:: DATASET CONTENT ::

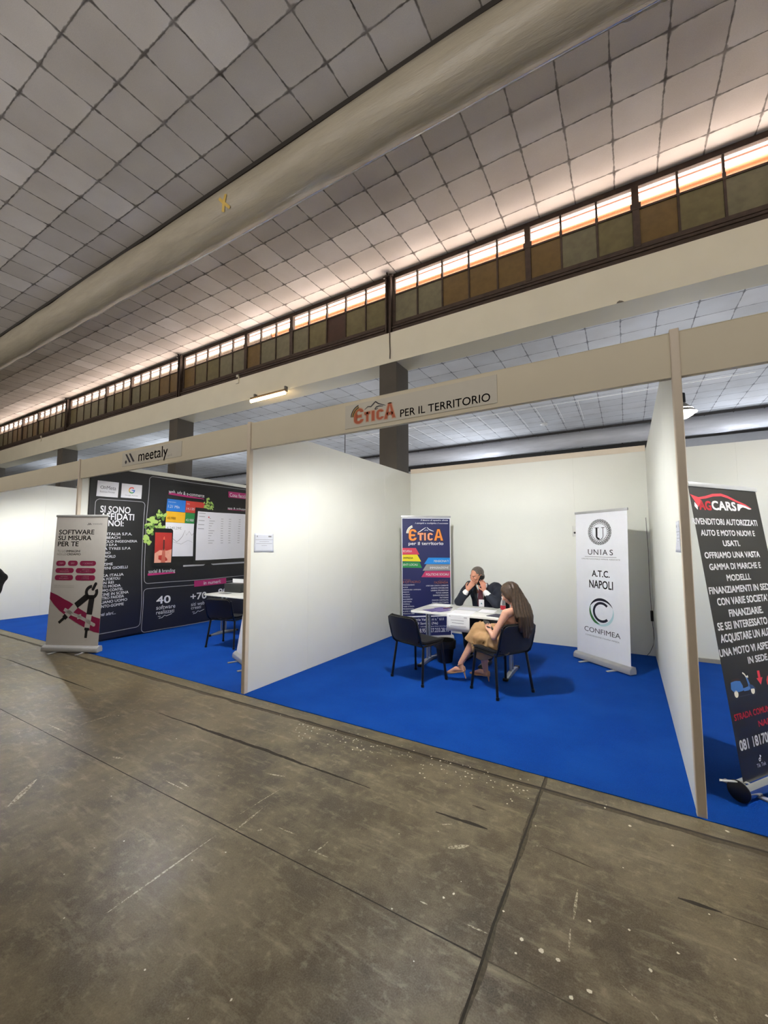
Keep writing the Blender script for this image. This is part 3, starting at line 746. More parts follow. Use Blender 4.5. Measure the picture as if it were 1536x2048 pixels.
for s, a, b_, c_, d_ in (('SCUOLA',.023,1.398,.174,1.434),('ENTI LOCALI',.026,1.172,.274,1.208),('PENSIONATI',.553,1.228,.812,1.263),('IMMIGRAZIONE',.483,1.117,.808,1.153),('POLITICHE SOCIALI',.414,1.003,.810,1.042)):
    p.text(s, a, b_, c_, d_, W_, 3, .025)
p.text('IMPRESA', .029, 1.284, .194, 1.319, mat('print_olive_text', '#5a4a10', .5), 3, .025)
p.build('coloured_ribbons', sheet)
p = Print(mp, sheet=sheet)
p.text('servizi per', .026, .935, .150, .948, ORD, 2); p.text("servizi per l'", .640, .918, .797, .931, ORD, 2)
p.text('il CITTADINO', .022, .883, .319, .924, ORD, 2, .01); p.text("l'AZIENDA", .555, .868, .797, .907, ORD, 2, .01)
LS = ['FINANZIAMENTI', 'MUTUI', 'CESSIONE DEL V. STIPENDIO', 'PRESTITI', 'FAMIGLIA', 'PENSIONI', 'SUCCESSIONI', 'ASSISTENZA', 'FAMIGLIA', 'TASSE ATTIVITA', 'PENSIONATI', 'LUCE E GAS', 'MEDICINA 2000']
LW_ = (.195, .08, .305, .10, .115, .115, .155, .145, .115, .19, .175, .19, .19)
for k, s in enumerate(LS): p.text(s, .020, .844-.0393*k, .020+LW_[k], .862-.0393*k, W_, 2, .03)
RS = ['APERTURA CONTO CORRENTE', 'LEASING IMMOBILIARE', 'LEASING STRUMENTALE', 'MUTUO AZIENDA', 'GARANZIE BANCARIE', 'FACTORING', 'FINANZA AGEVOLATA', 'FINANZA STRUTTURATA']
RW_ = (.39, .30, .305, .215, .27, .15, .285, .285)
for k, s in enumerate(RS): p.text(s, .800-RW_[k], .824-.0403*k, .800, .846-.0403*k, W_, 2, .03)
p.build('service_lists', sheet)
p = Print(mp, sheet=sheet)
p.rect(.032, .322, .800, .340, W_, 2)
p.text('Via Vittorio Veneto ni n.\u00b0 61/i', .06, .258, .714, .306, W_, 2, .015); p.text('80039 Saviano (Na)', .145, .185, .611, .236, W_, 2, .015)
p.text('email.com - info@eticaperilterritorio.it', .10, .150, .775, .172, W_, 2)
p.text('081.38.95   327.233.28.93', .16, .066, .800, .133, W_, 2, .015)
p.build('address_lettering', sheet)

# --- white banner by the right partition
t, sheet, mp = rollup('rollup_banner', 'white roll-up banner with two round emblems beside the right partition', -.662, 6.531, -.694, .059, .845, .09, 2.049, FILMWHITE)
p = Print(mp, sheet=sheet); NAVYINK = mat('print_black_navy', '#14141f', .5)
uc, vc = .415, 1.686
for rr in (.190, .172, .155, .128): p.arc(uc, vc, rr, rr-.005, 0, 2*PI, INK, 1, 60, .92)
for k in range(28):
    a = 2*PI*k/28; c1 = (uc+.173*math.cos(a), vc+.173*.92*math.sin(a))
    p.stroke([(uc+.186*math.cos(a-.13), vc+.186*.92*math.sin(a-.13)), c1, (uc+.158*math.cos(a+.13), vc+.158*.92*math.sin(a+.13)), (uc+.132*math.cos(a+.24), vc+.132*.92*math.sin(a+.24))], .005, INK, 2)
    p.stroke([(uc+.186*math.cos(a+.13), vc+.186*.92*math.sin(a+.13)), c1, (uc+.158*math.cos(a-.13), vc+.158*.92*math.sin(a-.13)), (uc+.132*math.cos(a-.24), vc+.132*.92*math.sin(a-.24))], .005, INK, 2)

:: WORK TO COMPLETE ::
Repeat the lines above exactly, and keep every picture out.

:: OUTPUT FOR THIS TASK ::
Keep writing the Blender script for this image. This is part 3, starting at line 746. More parts follow. Use Blender 4.5. Measure the picture as if it were 1536x2048 pixels.
for s, a, b_, c_, d_ in (('SCUOLA',.023,1.398,.174,1.434),('ENTI LOCALI',.026,1.172,.274,1.208),('PENSIONATI',.553,1.228,.812,1.263),('IMMIGRAZIONE',.483,1.117,.808,1.153),('POLITICHE SOCIALI',.414,1.003,.810,1.042)):
    p.text(s, a, b_, c_, d_, W_, 3, .025)
p.text('IMPRESA', .029, 1.284, .194, 1.319, mat('print_olive_text', '#5a4a10', .5), 3, .025)
p.build('coloured_ribbons', sheet)
p = Print(mp, sheet=sheet)
p.text('servizi per', .026, .935, .150, .948, ORD, 2); p.text("servizi per l'", .640, .918, .797, .931, ORD, 2)
p.text('il CITTADINO', .022, .883, .319, .924, ORD, 2, .01); p.text("l'AZIENDA", .555, .868, .797, .907, ORD, 2, .01)
LS = ['FINANZIAMENTI', 'MUTUI', 'CESSIONE DEL V. STIPENDIO', 'PRESTITI', 'FAMIGLIA', 'PENSIONI', 'SUCCESSIONI', 'ASSISTENZA', 'FAMIGLIA', 'TASSE ATTIVITA', 'PENSIONATI', 'LUCE E GAS', 'MEDICINA 2000']
LW_ = (.195, .08, .305, .10, .115, .115, .155, .145, .115, .19, .175, .19, .19)
for k, s in enumerate(LS): p.text(s, .020, .844-.0393*k, .020+LW_[k], .862-.0393*k, W_, 2, .03)
RS = ['APERTURA CONTO CORRENTE', 'LEASING IMMOBILIARE', 'LEASING STRUMENTALE', 'MUTUO AZIENDA', 'GARANZIE BANCARIE', 'FACTORING', 'FINANZA AGEVOLATA', 'FINANZA STRUTTURATA']
RW_ = (.39, .30, .305, .215, .27, .15, .285, .285)
for k, s in enumerate(RS): p.text(s, .800-RW_[k], .824-.0403*k, .800, .846-.0403*k, W_, 2, .03)
p.build('service_lists', sheet)
p = Print(mp, sheet=sheet)
p.rect(.032, .322, .800, .340, W_, 2)
p.text('Via Vittorio Veneto ni n.\u00b0 61/i', .06, .258, .714, .306, W_, 2, .015); p.text('80039 Saviano (Na)', .145, .185, .611, .236, W_, 2, .015)
p.text('email.com - info@eticaperilterritorio.it', .10, .150, .775, .172, W_, 2)
p.text('081.38.95   327.233.28.93', .16, .066, .800, .133, W_, 2, .015)
p.build('address_lettering', sheet)

# --- white banner by the right partition
t, sheet, mp = rollup('rollup_banner', 'white roll-up banner with two round emblems beside the right partition', -.662, 6.531, -.694, .059, .845, .09, 2.049, FILMWHITE)
p = Print(mp, sheet=sheet); NAVYINK = mat('print_black_navy', '#14141f', .5)
uc, vc = .415, 1.686
for rr in (.190, .172, .155, .128): p.arc(uc, vc, rr, rr-.005, 0, 2*PI, INK, 1, 60, .92)
for k in range(28):
    a = 2*PI*k/28; c1 = (uc+.173*math.cos(a), vc+.173*.92*math.sin(a))
    p.stroke([(uc+.186*math.cos(a-.13), vc+.186*.92*math.sin(a-.13)), c1, (uc+.158*math.cos(a+.13), vc+.158*.92*math.sin(a+.13)), (uc+.132*math.cos(a+.24), vc+.132*.92*math.sin(a+.24))], .005, INK, 2)
    p.stroke([(uc+.186*math.cos(a+.13), vc+.186*.92*math.sin(a+.13)), c1, (uc+.158*math.cos(a-.13), vc+.158*.92*math.sin(a-.13)), (uc+.132*math.cos(a-.24), vc+.132*.92*math.sin(a-.24))], .005, INK, 2)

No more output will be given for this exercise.